LAST Friday's debate on transport at the Labour Party's conference at Scarborough should be sufficient to bring to an end the Traders Road Transport Association's policy of non-aggression. It fully justifies a new militant attitude and draws the Association directly into the field of party politics.

C-licensees were assailed from all sides. Mr. Ernest Davies. M.P., declared that when the Socialists were next returned to power there must be total nationalization of transport and "some control of private transport in order to protect public transport."

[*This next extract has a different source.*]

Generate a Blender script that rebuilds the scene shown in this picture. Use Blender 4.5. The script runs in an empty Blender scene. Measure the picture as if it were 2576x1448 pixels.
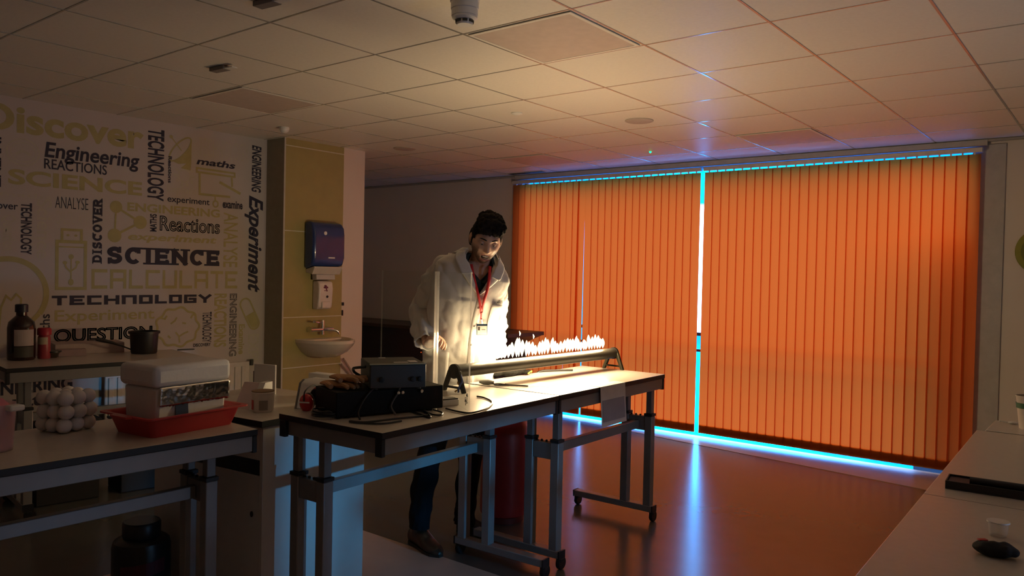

Mr. S. Green, secretary of the National Union of Railwaymen, made it clear that ancillary users were not challenged merely by a political machine. They have ranged against them the powerful railway trade unions, who see in the growth of C-licence transport a threat to railwaymen's wages and conditions. Mr. Green tried to align free-enterprise hauliers with the railways in their antipathy towards ancillary users, but any effort to divide road users is unlikely to succeed.

Mr. Ray Gunter, of the Transport Salaried Staffs Association, speaking on behalf of the party's national executive committee, emphasized that there were now more than a million C-licence vehicles on the roads, adding: "This is the background against which we must set the problems of nationalization." Although he agreed that many C-licence vehicles carried highly specialized traffic and operated locally, he repeated the old cry that large numbers of them were operated uneconomically. A Labour Government would have to consider "how to stop this waste by fiscal and other means."

Kid-glove diplomacy by the T.R.T.A. will not avail against threats of this kind. A fighting policy is demanded.

Mr. Davies was equally vehement in his attack on hauliers and left no doubt that under a Labour administration they would be swallowed up in the State machine. Perhaps the Road Haulage Association will now be stung into launching their long-awaited publicity campaign and will answer Mr. Davies' charges. It is to be hoped that Mr. R. N. Ingram, national chairman of the R.H.A., in his opening address at the Association's conference next week, will give details and a firm date for the inauguration of the campaign.

Road passenger transport is also scheduled for nationalization by the next Labour Government. Now is the time for the operators' associations to begin to woo passengers' sympathies against the day when the Socialists are returned to power. A co-ordinated campaign, conducted simultaneously on behalf of the various road transport interests, goods and passenger, might ensure that the Socialists were not placed in a position of being able to carry out their threats.